Task instructions:
Wherever a line in the data below holds "scene", copy that line.
>> Start Material
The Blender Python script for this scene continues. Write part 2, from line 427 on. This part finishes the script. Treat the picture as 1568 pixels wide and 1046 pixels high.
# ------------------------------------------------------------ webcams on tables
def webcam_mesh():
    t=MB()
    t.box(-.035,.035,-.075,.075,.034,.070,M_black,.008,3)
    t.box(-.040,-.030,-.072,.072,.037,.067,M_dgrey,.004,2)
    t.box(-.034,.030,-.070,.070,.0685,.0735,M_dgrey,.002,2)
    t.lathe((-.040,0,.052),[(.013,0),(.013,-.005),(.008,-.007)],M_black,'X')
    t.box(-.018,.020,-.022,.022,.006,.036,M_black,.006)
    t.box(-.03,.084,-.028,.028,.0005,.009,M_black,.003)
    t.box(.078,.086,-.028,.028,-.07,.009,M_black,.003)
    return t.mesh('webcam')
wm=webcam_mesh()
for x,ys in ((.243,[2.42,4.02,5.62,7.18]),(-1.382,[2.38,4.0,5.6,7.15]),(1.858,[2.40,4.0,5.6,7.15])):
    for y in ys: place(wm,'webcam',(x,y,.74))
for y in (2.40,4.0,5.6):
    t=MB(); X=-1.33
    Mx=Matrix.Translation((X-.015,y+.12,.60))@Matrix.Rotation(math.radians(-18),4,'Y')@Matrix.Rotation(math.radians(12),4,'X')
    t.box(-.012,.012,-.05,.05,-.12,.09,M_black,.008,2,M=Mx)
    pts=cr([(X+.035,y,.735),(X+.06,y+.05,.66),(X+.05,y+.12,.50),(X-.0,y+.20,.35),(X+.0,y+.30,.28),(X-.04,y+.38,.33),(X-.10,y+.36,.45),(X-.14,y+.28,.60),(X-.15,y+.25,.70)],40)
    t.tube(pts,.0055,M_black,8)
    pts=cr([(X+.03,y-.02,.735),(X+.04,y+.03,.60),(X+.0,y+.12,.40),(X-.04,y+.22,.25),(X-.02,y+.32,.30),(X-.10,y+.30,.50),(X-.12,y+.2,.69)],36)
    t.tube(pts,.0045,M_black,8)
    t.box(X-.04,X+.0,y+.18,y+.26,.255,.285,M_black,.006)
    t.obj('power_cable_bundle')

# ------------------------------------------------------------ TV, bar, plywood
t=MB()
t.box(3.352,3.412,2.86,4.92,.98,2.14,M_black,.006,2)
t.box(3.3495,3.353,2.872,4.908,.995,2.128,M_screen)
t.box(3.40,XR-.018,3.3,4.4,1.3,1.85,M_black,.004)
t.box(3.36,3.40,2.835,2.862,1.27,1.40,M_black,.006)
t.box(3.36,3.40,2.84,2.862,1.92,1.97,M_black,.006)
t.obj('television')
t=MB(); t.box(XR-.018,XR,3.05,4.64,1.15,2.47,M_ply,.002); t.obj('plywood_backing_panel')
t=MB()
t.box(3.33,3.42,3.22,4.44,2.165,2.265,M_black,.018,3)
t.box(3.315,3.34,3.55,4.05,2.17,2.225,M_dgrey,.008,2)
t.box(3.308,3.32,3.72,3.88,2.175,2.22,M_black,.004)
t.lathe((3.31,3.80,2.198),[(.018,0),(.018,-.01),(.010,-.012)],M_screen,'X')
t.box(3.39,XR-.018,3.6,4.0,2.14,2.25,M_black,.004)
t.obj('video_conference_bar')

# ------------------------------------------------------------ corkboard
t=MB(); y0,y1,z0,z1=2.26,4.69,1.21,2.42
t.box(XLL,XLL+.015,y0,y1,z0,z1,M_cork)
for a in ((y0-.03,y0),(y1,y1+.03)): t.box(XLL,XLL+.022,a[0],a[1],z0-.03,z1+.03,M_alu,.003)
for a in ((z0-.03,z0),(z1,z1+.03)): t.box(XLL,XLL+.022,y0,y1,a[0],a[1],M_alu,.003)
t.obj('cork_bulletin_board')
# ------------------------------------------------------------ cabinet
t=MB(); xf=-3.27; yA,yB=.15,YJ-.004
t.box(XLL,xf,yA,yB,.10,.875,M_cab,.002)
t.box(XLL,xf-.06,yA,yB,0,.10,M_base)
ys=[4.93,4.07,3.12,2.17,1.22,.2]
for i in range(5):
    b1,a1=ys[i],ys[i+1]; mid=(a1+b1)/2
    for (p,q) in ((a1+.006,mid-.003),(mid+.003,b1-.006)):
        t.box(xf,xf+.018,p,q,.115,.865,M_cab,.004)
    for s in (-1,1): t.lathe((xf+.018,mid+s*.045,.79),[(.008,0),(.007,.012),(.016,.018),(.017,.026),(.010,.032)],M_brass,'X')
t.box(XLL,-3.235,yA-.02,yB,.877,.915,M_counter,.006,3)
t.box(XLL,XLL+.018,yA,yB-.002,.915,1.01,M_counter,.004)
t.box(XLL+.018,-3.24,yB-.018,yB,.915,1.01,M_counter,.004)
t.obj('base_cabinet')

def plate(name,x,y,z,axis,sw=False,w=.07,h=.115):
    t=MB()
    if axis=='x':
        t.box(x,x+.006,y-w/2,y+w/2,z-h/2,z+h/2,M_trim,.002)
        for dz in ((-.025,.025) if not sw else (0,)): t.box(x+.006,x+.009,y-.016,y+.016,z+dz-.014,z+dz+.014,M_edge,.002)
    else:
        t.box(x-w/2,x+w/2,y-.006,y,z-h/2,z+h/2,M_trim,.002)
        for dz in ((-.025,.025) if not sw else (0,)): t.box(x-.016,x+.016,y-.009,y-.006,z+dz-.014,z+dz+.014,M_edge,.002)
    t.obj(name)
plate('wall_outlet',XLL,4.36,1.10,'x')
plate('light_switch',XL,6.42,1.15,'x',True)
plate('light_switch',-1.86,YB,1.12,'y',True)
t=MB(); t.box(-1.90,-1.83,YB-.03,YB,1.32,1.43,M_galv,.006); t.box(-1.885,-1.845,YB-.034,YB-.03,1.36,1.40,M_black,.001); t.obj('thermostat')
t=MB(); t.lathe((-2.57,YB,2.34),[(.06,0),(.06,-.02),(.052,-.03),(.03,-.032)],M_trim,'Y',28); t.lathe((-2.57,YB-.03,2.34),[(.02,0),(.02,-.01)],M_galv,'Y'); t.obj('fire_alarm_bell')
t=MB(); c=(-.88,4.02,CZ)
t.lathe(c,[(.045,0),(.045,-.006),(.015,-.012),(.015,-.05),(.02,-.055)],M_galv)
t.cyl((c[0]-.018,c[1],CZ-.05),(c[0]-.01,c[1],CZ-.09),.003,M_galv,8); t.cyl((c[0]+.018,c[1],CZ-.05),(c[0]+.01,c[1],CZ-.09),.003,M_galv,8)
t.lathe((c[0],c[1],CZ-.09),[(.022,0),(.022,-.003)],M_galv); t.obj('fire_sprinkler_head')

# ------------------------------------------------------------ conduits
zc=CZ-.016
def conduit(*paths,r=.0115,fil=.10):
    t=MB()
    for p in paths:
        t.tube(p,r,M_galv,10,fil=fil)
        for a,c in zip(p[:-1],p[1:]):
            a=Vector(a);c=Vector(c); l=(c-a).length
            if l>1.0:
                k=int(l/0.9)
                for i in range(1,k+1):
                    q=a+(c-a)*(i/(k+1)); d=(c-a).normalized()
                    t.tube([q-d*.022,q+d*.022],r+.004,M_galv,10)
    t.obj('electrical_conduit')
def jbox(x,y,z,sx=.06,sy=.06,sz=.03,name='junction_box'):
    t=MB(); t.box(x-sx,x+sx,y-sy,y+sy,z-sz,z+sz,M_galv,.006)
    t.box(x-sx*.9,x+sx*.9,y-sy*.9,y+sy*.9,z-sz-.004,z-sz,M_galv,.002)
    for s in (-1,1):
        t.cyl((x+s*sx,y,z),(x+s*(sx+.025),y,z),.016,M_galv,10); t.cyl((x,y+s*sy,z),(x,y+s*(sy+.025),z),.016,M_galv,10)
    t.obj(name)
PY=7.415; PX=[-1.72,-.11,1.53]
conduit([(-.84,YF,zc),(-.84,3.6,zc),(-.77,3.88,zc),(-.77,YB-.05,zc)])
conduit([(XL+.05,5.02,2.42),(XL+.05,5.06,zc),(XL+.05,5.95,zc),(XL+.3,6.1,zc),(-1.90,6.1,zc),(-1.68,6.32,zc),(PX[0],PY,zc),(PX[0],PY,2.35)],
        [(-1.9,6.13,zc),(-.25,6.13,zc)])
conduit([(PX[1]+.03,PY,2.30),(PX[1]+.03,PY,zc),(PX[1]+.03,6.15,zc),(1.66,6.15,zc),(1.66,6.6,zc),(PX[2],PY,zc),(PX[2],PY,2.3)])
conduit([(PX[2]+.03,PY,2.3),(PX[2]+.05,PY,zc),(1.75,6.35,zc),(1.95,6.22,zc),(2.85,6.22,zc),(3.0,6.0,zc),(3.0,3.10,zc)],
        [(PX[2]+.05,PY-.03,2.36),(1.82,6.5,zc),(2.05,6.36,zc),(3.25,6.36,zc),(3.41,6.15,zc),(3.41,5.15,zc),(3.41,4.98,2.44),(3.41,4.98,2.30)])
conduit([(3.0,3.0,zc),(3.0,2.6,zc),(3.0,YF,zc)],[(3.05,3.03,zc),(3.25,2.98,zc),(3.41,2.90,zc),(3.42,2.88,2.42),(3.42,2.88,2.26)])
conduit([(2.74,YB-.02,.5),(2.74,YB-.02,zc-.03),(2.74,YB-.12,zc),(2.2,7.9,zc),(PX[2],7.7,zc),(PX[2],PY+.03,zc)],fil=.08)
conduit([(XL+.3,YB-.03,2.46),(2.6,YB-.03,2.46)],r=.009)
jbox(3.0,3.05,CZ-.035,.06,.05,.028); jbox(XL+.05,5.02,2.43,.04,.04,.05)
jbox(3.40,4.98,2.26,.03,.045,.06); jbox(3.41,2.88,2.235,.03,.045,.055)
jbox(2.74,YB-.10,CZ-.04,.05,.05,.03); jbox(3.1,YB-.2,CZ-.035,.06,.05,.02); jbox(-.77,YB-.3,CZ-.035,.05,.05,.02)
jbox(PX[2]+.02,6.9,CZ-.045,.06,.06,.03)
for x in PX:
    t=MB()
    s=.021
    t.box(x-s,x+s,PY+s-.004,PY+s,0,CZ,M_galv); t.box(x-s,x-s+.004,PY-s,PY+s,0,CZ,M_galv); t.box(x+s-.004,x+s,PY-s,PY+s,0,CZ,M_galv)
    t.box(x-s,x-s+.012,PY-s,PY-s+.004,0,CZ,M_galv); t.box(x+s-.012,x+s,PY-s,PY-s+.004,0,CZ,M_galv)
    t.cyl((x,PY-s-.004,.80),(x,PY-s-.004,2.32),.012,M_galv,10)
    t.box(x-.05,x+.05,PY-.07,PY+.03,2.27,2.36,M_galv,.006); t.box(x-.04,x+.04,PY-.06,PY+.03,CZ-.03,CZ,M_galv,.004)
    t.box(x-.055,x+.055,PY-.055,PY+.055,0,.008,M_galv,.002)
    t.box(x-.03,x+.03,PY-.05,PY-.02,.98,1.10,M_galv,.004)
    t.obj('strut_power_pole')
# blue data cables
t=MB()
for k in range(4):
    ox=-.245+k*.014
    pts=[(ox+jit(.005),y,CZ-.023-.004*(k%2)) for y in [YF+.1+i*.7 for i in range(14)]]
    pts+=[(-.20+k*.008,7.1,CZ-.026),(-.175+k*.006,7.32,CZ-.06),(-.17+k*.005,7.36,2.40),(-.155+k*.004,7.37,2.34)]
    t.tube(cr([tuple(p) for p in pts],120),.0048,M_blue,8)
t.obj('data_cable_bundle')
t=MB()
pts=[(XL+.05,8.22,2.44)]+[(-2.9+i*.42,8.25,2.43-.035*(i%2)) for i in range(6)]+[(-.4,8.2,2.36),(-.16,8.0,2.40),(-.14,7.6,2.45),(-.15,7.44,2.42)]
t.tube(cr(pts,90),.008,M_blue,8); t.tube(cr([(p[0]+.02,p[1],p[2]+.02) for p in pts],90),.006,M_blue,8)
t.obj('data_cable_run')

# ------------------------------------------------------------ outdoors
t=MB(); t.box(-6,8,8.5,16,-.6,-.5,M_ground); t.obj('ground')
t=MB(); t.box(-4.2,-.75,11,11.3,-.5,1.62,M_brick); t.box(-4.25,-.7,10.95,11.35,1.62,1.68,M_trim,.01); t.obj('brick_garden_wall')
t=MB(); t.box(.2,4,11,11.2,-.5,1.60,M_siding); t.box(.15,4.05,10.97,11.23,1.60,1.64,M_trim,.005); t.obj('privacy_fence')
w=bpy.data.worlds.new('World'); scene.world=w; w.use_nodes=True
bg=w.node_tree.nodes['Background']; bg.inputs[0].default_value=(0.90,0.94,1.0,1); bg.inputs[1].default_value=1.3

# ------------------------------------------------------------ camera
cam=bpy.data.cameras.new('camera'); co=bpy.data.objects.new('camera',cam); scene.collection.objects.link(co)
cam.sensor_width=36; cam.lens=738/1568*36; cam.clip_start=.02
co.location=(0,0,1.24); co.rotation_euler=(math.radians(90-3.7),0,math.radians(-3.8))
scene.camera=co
>> End Material
Result of the exercise:
The Blender Python script for this scene continues. Write part 2, from line 427 on. This part finishes the script. Treat the picture as 1568 pixels wide and 1046 pixels high.
w=bpy.data.worlds.new('World'); scene.world=w; w.use_nodes=True
cam=bpy.data.cameras.new('camera'); co=bpy.data.objects.new('camera',cam); scene.collection.objects.link(co)
scene.camera=co